Sling Materials: The Best Hunting Rifle Sling

A hunting rifle sling is typically different from a tactical sling. Tactical or combat slings are designed to keep a gun at the ready at all times, usually muzzle-down across the chest or back in a position that's very close at hand. Tactical slings usually come in one, two, or three-point configurations. They're perfect for tactical use but fairly impractical for hunting rifles, which are most often longer and heavier guns.

Leather is very durable, and many of these slings stay on a particular gun for decades of use, season after season. It tends to be heavier than synthetics, so they're less common on lightweight or ultralight rifles designed for hunters that are busting their humps into rough mountains where every once counts.

Lighter alternatives to the leather rifle sling are made of various synthetics for strength and durability and come in an almost endless variety of colors, prints, sizes, and padding. Nylon is a really popular material for rifle slings for its light weight. Neoprenes are well-padded and offer great water resistance.

Some slings also include three to five cartridge loops to keep a few extra rounds handy without digging around in your pocket. This is definitely sufficient for big game hunting since typically only a few rounds are fired. 

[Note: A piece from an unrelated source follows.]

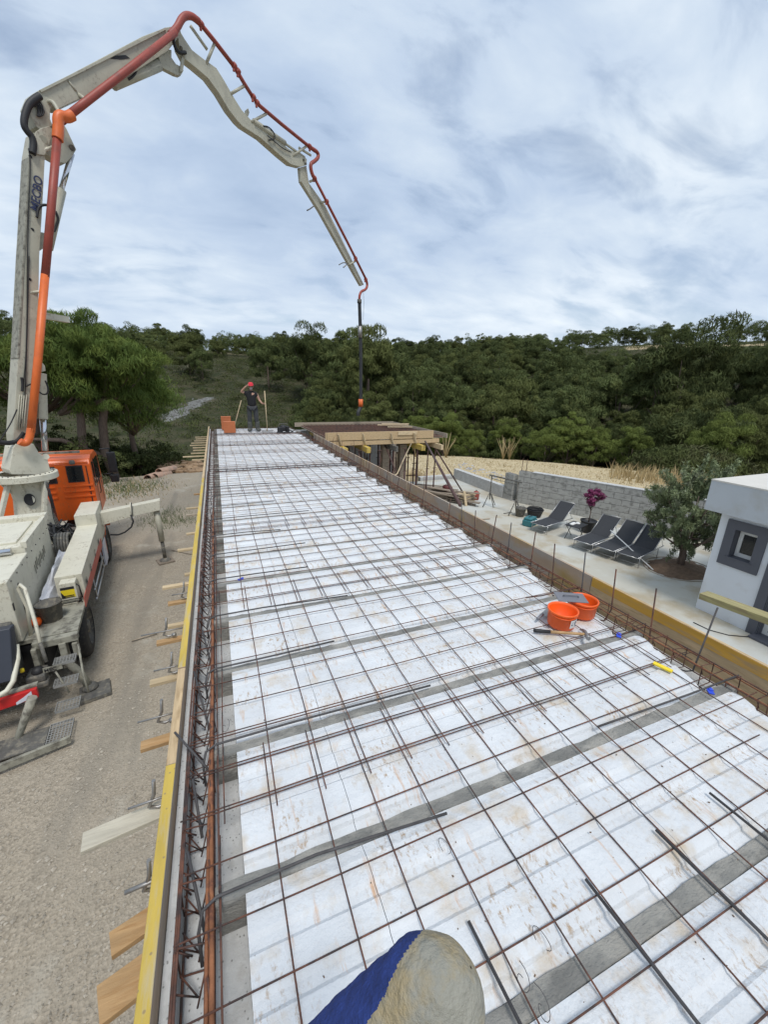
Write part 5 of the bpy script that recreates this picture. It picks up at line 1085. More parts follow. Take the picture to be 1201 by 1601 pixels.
plate('cover_strip', [(44, 245), (35, 400), (26, 560), (30, 560), (39, 400), (48, 245)], -.12, .182, M_creamd, arm1)
text_obj('lettering', 'MECBO', .185, frame_m(bp(60, 333, .186), (bp(66, 281, .186) - bp(60, 333, .186)), (bp(50, 333, .186) - bp(60, 333, .186))), M_navy, arm1, .002)
btube('cable', smoothpx([(44, 232), (46, 245), (47, 262), (44, 330), (42, 400), (42, 480), (40, 560), (36, 600)]), .19, .010, M_black, arm1, 6)
btube('cable', smoothpx([(45, 400), (42, 520), (38, 640), (30, 670)]), .19, .008, M_black, arm1, 6)
for (x, y) in ((50, 359), (46, 437), (47, 245)): btube('bolt_hole', [(x, y, .165), (x, y, .176)], 0, .028, M_black, arm1, 10)
for dx in (0, 4, 8, 12): btube('hydraulic_pipe', [(30 + dx * .9, 617), (27 + dx * .9, 655), (26 + dx * .9, 672)], .19, .009, M_arm, arm1, 6)
btube('hose', smoothpx([(33, 590), (35, 600), (34, 612)]), .21, .022, M_black, arm1, 8)
btube('hose', smoothpx([(40, 604), (48, 600), (50, 602)]), .21, .014, M_black, arm1, 8)
btube('hose', smoothpx([(60, 612), (66, 617), (74, 616), (75, 606), (70, 595)]), .24, .014, M_black, arm1, 8)
btube('hose', smoothpx([(-12, 690), (0, 692), (18, 693), (28, 688), (36, 676)]), .15, .045, M_black, arm1, 8)
btube('hose', smoothpx([(26, 640), (15, 665), (-5, 695)]), .26, .012, M_black, arm1, 6)
plate('lower_cylinder', [(60, 582), (60, 655), (75, 656), (73, 585)], -.10, .10, M_arm); plate('cylinder_eye', [(60, 568), (62, 582), (71, 580), (70, 572), (65, 566)], -.07, .07, M_arm)
btube('cylinder_rod', [(66, 650), (70, 705)], .0, .055, M_chrome); btube('pin_boss', [(71, 714, -.12), (71, 714, .21)], 0, .06, M_cream, K, 14)
# upper cylinder of arm 1
btube('arm_cylinder', [(74, 388), (95, 297)], .0, .085, M_arm); btube('cylinder_rod', [(95, 297), (112, 240)], .0, .045, M_chrome)
plate('cylinder_bracket', [(60, 362), (74, 365), (72, 385), (62, 392), (60, 392)], -.06, .06, M_arm)
btube('hose', smoothpx([(57, 340), (59, 325), (66, 320), (76, 321)]), .2, .022, M_black, arm1, 8); btube('hose', smoothpx([(86, 330), (91, 342), (88, 352), (84, 362)]), .12, .022, M_black, arm1, 8)
plate('lower_knuckle', [(53, 215), (55, 206), (64, 200), (76, 197), (84, 204), (70, 243), (50, 240)], .171, .20, M_arm)
plate('knuckle_plate', [(70, 196), (98, 192), (104, 202), (119, 234), (111, 246), (103, 255), (94, 254), (70, 240)], -.14, .10, M_arm)
plate('upper_knuckle', [(42, 166), (50, 147), (62, 146), (84, 158), (78, 172), (78, 186), (82, 196), (66, 206), (56, 198), (46, 178)], -.15, .15, M_arm)
btube('knuckle_pin', [(67, 218, -.2), (67, 218, .215)], 0, .06, M_arm, K, 14); btube('knuckle_pin', [(63, 172, -.2), (63, 172, .165)], 0, .06, M_dgrey, K, 14); btube('knuckle_pin', [(112, 231, -.2), (112, 231, .13)], 0, .05, M_dgrey, K, 14)
btube('hose', smoothpx([(62, 150), (52, 156), (44, 164), (40, 175), (37, 186), (37, 198), (43, 207), (50, 214), (52, 226), (50, 240)]), .2, .055, M_black, K, 10)
for k in range(4): btube('hose', smoothpx([(48 + k * 2, 166), (54 + k * 3, 160 - k), (60 + k * 3, 170 + k * 3), (58 + k, 182)]), .19, .012, M_black, K, 6)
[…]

Although almost all slings these days are adjustable, you may still run across some that are a fixed length. If so, you can figure out what's best for you by simply attaching twine to your gun at the connection points and tightening or loosening it until it's a comfortable length (even though the twine itself will be very uncomfortable). Once you have that, you can match the length of twine to your sling.

To Recap

Hunting rifle slings reduce tired muscles in your arms, prevent drops, keep the muzzle in a safe direction, keep you hands-free, and even give you the ability to practice the old "loop sling" offhanded shooting trick. Now you have a better idea of why you should have a rifle sling, what kind of materials are available, and the two basic types of sling mounts.